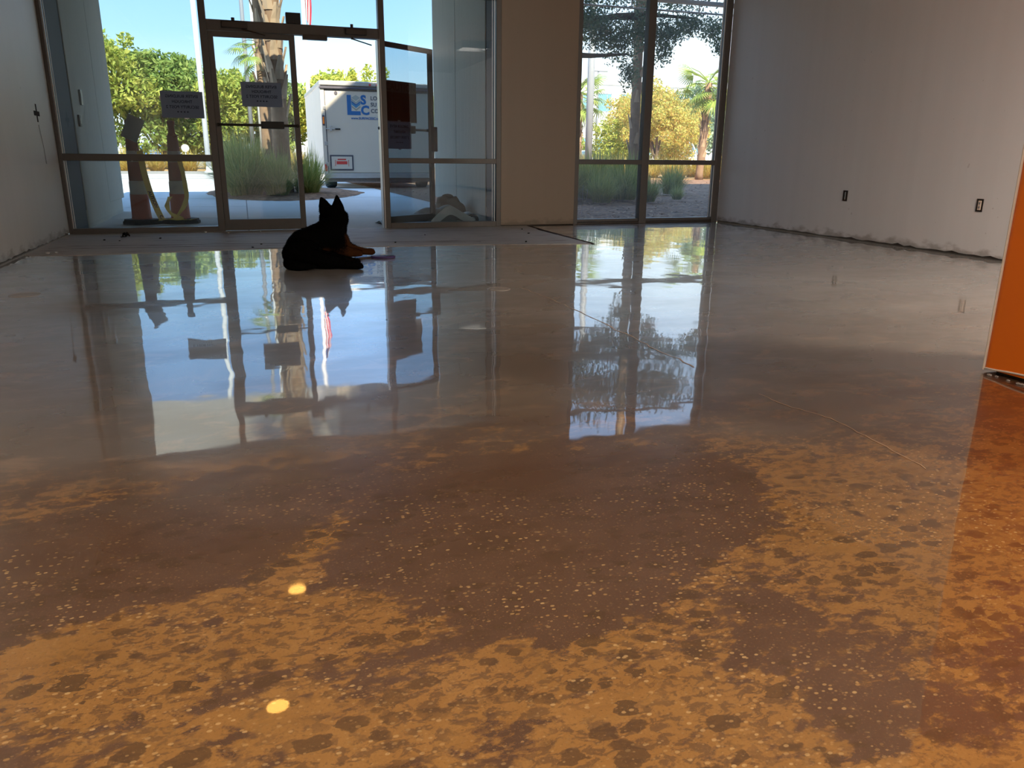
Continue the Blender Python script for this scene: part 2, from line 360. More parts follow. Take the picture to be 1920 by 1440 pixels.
def floor():
    def grid(a, lo, hi, b, fine=0.03, coarse=0.2):
        g = list(np.arange(a, lo, coarse))+list(np.arange(lo, hi, fine))+list(np.arange(hi, b, coarse))+[b]
        return np.array(g)
    gx = grid(XL, -0.9, 2.6, XR); gy = grid(YB, 0.5, 2.6, 9.35)
    X, Yg = np.meshgrid(gx, gy); nx, ny = len(gx), len(gy)
    co = np.stack([X.ravel(), Yg.ravel(), np.zeros(nx*ny)], 1)
    idx = np.arange(nx*ny).reshape(ny, nx)
    q = np.stack([idx[:-1, :-1], idx[:-1, 1:], idx[1:, 1:], idx[1:, :-1]], -1).reshape(-1, 4)
    me = bpy.data.meshes.new('floor'); me.from_pydata(co.tolist(), [], q.tolist())
    def poly(pts, soft):
        P = np.array(pts); px, py = co[:, 0], co[:, 1]; ins = np.zeros(len(px), bool); d = np.full(len(px), 9.0)
        for i in range(len(P)):
            a, b = P[i], P[(i+1) % len(P)]
            c = ((a[1] > py) != (b[1] > py)) & (px < (b[0]-a[0])*(py-a[1])/(b[1]-a[1]+1e-12)+a[0]); ins ^= c
            ab = b-a; t = np.clip(((px-a[0])*ab[0]+(py-a[1])*ab[1])/(ab@ab+1e-12), 0, 1)
            d = np.minimum(d, np.hypot(px-a[0]-t*ab[0], py-a[1]-t*ab[1]))
        s = np.where(ins, d, -d); return np.clip(s/soft*0.5+0.5, 0, 1)
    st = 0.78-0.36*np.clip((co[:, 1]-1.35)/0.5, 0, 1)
    for w, soft, pts in [
        (0.19, 0.10, [(-0.65, 1.87), (-0.71, 2.07), (-0.41, 2.11), (-0.08, 2.17), (0.32, 2.28), (0.63, 2.19), (0.28, 2.06), (-0.04, 2.0), (-0.36, 1.96)]),
        (0.25, 0.15, [(1.0, 1.67), (1.4, 1.75), (1.67, 1.62), (1.58, 1.35), (1.27, 1.29), (1.1, 1.29)]),
        (-0.85, 0.06, [(0.15, 1.59), (0.33, 1.84), (0.55, 1.91), (0.86, 1.88), (1.15, 1.79), (1.24, 1.56), (1.14, 1.35), (0.8, 1.23), (0.64, 1.14), (0.46, 1.08), (0.35, 1.2), (0.22, 1.27), (0.11, 1.37)]),
        (-0.8, 0.06, [(-0.64, 1.81), (-0.37, 1.87), (-0.11, 1.99), (0.13, 1.98), (0.25, 1.87), (0.05, 1.68), (-0.04, 1.5), (-0.19, 1.41), (-0.37, 1.39), (-0.51, 1.35)]),
        (-0.55, 0.04, [(-0.41, 1.07), (-0.22, 1.105), (-0.03, 1.125), (0.14, 1.115), (0.26, 1.155), (0.4, 1.18), (0.41, 1.14), (0.27, 1.10), (0.15, 1.065), (-0.02, 1.075), (-0.21, 1.055), (-0.41, 1.03)]),
        (-0.5, 0.12, [(0.84, 1.0), (0.96, 0.87), (1.06, 0.8), (1.35, 0.87), (1.02, 0.62), (0.77, 0.66), (0.72, 0.78)]),
        (-0.35, 0.12, [(0.72, 1.17), (0.94, 1.19), (1.01, 1.04), (1.01, 0.93), (0.85, 0.93), (0.72, 0.99), (0.64, 1.05)]),
    ]: st = st+w*poly(pts, soft)
    # a faint dried ring on the right
    r = np.hypot((co[:, 0]-1.49)/0.11, (co[:, 1]-1.47)/0.09); st -= 0.3*np.exp(-((r-1)/0.2)**2)
    at = me.attributes.new('stain', 'FLOAT', 'POINT'); at.data.foreach_set('value', st.astype(np.float32))
    me.materials.append(M['floor']); o = link('floor', me); struct(o, 'glossy polished concrete floor with brown and orange stains', 'floor')
    for (x, y, r_) in ((1.49, 4.69, 0.075), (-1.30, 5.25, 0.085)):
        MB().lathe([(r_, 0.0), (r_, 0.0022), (r_*0.93, 0.003), (r_*0.9, 0.0015), (r_*0.55, 0.0018), (r_*0.5, 0.003), (0.001, 0.003)], (x, y, 0), 24).build('floor_cover', M['cover'], o)
    def strip(name, pts, w, mat, z=0.0012):
        b = MB(); P = [Vector((x, y, 0)) for x, y in pts]; vs = []
        for i, p in enumerate(P):
            d = (P[min(i+1, len(P)-1)]-P[max(i-1, 0)]).normalized(); nrm = Vector((-d.y, d.x, 0)); ww = w*(0.5+0.5*random.random())
            vs += [p+nrm*ww+Vector((0, 0, z)), p-nrm*ww+Vector((0, 0, z))]
        b.add(vs, [(2*i, 2*i+1, 2*i+3, 2*i+2) for i in range(len(P)-1)]); return b.build(name, mat, o)
    def curve(ctrl, n, jit):
        out = []
        for i in range(n+1):
            t = i/n*(len(ctrl)-1); k = min(int(t), len(ctrl)-2); u = t-k
            out.append((ctrl[k][0]*(1-u)+ctrl[k+1][0]*u+random.uniform(-jit, jit), ctrl[k][1]*(1-u)+ctrl[k+1][1]*u+random.uniform(-jit, jit)))
        return out
    strip('floor_crack', curve([(1.69, 2.23), (1.7, 2.07), (1.75, 1.92), (1.73, 1.71), (1.70, 1.49)], 26, 0.005), 0.002, M['crack_pale'])
    strip('floor_crack', curve([(1.65, 4.69), (1.69, 3.91), (1.67, 3.1), (1.67, 2.61)], 30, 0.012), 0.004, M['crack_pale'])
    # unpolished band of slab in front of the shopfront, with saw cuts
    tr = MB(); front = [(XL, 7.36), (-1.35, 7.26), (0.14, 7.42), (2.1, 7.24), (3.2, 7.05), (3.22, 8.59), (3.35, 9.30), (XL, 9.30)]
    tr.prism(front, 'z', 0.0005, 0.004)
    t = tr.build('trim_1', M['rough_floor']); struct(t, 'band of dull scraped concrete below the shopfront', 'floor strip')
    def cut(pts, w, z=0.0048):
        b = MB(); P = curve(pts, 40, 0.006); vs = []
        for x, y in P:
            ww = w*(0.3+random.random()); vs += [(x, y+ww, z), (x, y-ww, z)]
        b.add(vs, [(2*i, 2*i+1, 2*i+3, 2*i+2) for i in range(40)]); b.build('saw_cut', M['crack'], t)
    cut([(-1.6, 8.02), (2.55, 7.55)], 0.012); cut([(-1.7, 7.82), (2.2, 7.50)], 0.010); cut([(-1.7, 8.9), (2.9, 8.72)], 0.006)
    b = MB(); P = curve([(3.22, 7.03), (3.24, 8.0), (3.30, 9.2)], 30, 0.006)
    b.add([q for x, y in P for q in ((x-0.022, y, 0.005), (x+0.022, y, 0.005))], [(2*i, 2*i+1, 2*i+3, 2*i+2) for i in range(30)]); b.build('saw_cut', M['crack'], t)
floor()

def ragged_wall(name, x, side, mat, label):
    """side wall whose foot is cut ragged above the slab, with the dark base behind it"""
    b = MB(); n = 180; out = 0.15*side
    ys = np.linspace(YB, YF, n); zs = [0.016+0.012*random.random()+(0.012 if random.random() < .1 else 0) for _ in ys]
    vs = []
    for y, z in zip(ys, zs): vs += [(x, y, z), (x, y, ZC), (x+out, y, z), (x+out, y, ZC)]
    fs = []
    for i in range(n-1):
        a = 4*i; c = a+4
        fs += [(a, c, c+1, a+1), (a+2, a+3, c+3, c+2), (a, a+2, c+2, c), (a+1, c+1, c+3, a+3)]
    fs += [(0, 1, 3, 2), (4*n-4, 4*n-2, 4*n-1, 4*n-3)]
    b.add(vs, fs); o = b.build(name, mat); struct(o, label, 'wall')
    g = MB(); x0, x1 = sorted((x+0.012*side, x+0.14*side)); g.box(x0, x1, YB, YF, -0.02, 0.05); g.build('dark_wall_base', M['gap'], o)
    return o
WL = ragged_wall('wall_left', XL, -1, M['wall_left'], 'pale grey painted side wall with a ragged foot beside the sidelight')
WR = ragged_wall('wall_right', XR, 1, M['wall_right'], 'pale grey painted wall with open outlets beside the tall window')
struct(MB().box(XL-.15, XR+.15, YB-.15, YB, -.02, ZC).build('wall_back', M['wall_right']), 'plain back wall behind the camera', 'wall')
struct(MB().box(XL-.15, XR+.15, YB-.15, YF+.15, ZC, ZC+.12).build('ceiling', M['ceiling']), 'plain dull grey ceiling of the empty room', 'ceiling')
wf = MB(); wf.box(2.96, 3.93, YF, YF+.16, 0.012, ZC); wf.box(XL, 2.96, YF, YF+.16, 2.62, 4.0); wf.box(3.93, XR, YF, YF+.16, 2.98, ZC)
wf = wf.build('wall_front', M['pier']); struct(wf, 'tan pier with shade put into its colour between the shopfront and the tall window', 'wall')
MB().box(2.97, 3.92, YF+.01, YF+.15, -0.02, 0.02).build('dark_wall_base', M['gap'], wf)

# dirt marks: cross-shaped hole, outlets
def wall_hole():
    r = empty('wall_cutout', (XL+.0005, 8.612, 1.171)); tag(r, 'small cross-shaped dark cutout in the grey wall beside the sidelight', 'wall cutout')
    MB().box(-0.003, 0.0012, -0.022, 0.018, -0.075, 0.085).build('slot', M['gap'], r)
    MB().box(-0.003, 0.0020, -0.11, 0.10, -0.020, 0.022).build('slot', M['gap'], r)
    MB().tube([(0.002, 0, -0.1), (0.0022, 0.06, -0.3), (0.002, 0.075, -0.45)], 0.004, 6, 0.4).build('scratch', plain('grey_scuff', (0.3, 0.3, 0.29)), r)
wall_hole()
def outlet(y, z, label, plate):
    r = empty('wall_outlet', (XR, y, z)); tag(r, label, 'outlet', 'outlets on the right wall')
    b = MB(); w, h = 0.033, 0.055
    b.box(-0.004, 0.0, -w, w, h-0.006, h); b.box(-0.004, 0.0, -w, w, -h, -h+0.006); b.box(-0.004, 0.0, -w, -w+0.006, -h, h); b.box(-0.004, 0.0, w-0.006, w, -h, h)
    b.build('box_rim', M['bronze_dark'], r)
    MB().box(-0.0015, 0.0, -w, w, -h, h).build('opening', M['gap'], r)
    s = MB(); s.box(-0.006, -0.001, -0.016 if plate else -0.008, 0.016 if plate else 0.008, -0.04, 0.04, 0.003)
    f = s.build('socket', M['edge_white'] if plate else M['alu'], r)
    for dz in (-0.018, 0.018): MB().box(-0.0075, -0.005, -0.008, 0.008, dz-0.009, dz+0.009, 0.002).build('socket_face', M['alu'], f)
outlet(6.86, 0.454, 'uncovered dark outlet opening on the right wall nearer the tall window', False)
outlet(5.216, 0.447, 'uncovered outlet with pale socket on the right wall nearer the orange wall', True)

def orange_wall():
    r = empty('wall_stub', (2.74, 2.23, 0)); struct(r, 'bright orange wall end with chipped foot on the floor', 'wall')
    X1, Y0 = 0.55, -1.7
    P = []
    n = 40; b = MB(); pts = []
    R = 0.03
    for k in range(7): a = PI/2+k/6*PI/2; pts.append((R+R*math.cos(a), -R+R*math.sin(a)))
    for k in range(1, n+1): pts.append((0.0-0.02*k/n, -R+(Y0+R)*k/n))
    pts = [(X1, 0)]+pts+[(X1, Y0)]
    vs = []; 
    for i, (x, y) in enumerate(pts):
        t = max(0, min(1, -y/0.3)); z = 0.012+0.03*t+random.uniform(0, 0.005) if i > 3 else 0.008
        vs += [(x, y, z), (x, y, ZC)]
    m = len(pts); fs = [(2*i, 2*i+1, 2*((i+1) % m)+1, 2*((i+1) % m)) for i in range(m)]+[tuple(2*i for i in range(m)), tuple(2*i+1 for i in range(m))]
    b.add(vs, fs).build('painted_panel', M['orange_wall'], r)
    # bare edge along corner and foot
    e = MB(); cx = [(x, y) for x, y in pts[2:5]]
    e.tube([(0.006, -0.006, 0.01), (0.006, -0.006, ZC)], 0.0055, 8)
    e.tube([(pts[i][0]-0.001, pts[i][1], vs[2*i][2]+0.001) for i in range(4, m-1)], 0.004, 6)
    e.build('bare_edge', M['edge_white'], r)
    MB().box(0.03, X1-.02, Y0+.02, -0.045, -0.01, 0.06).build('dark_wall_base', M['gap'], r)
    c = MB()
    for k in range(60):
        y = -0.05-random.random()*0.9; s = random.uniform(.003, .009)
        c.blob((-0.012-random.random()*0.02, y, s*.4), (s, s*1.4, s*.6), 1)
    o = c.build('plaster_crumbs', M['cover'], r); o['kind'] = 'stuff'
orange_wall()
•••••
### Instruction
Copy nothing but the lines from the top of the data down to the line containing "s = np.where(ins, d, -d);", and leave the pictures out.

### Result of the task
Continue the Blender Python script for this scene: part 2, from line 360. More parts follow. Take the picture to be 1920 by 1440 pixels.
def floor():
    def grid(a, lo, hi, b, fine=0.03, coarse=0.2):
        g = list(np.arange(a, lo, coarse))+list(np.arange(lo, hi, fine))+list(np.arange(hi, b, coarse))+[b]
        return np.array(g)
    gx = grid(XL, -0.9, 2.6, XR); gy = grid(YB, 0.5, 2.6, 9.35)
    X, Yg = np.meshgrid(gx, gy); nx, ny = len(gx), len(gy)
    co = np.stack([X.ravel(), Yg.ravel(), np.zeros(nx*ny)], 1)
    idx = np.arange(nx*ny).reshape(ny, nx)
    q = np.stack([idx[:-1, :-1], idx[:-1, 1:], idx[1:, 1:], idx[1:, :-1]], -1).reshape(-1, 4)
    me = bpy.data.meshes.new('floor'); me.from_pydata(co.tolist(), [], q.tolist())
    def poly(pts, soft):
        P = np.array(pts); px, py = co[:, 0], co[:, 1]; ins = np.zeros(len(px), bool); d = np.full(len(px), 9.0)
        for i in range(len(P)):
            a, b = P[i], P[(i+1) % len(P)]
            c = ((a[1] > py) != (b[1] > py)) & (px < (b[0]-a[0])*(py-a[1])/(b[1]-a[1]+1e-12)+a[0]); ins ^= c
            ab = b-a; t = np.clip(((px-a[0])*ab[0]+(py-a[1])*ab[1])/(ab@ab+1e-12), 0, 1)
            d = np.minimum(d, np.hypot(px-a[0]-t*ab[0], py-a[1]-t*ab[1]))
        s = np.where(ins, d, -d); return np.clip(s/soft*0.5+0.5, 0, 1)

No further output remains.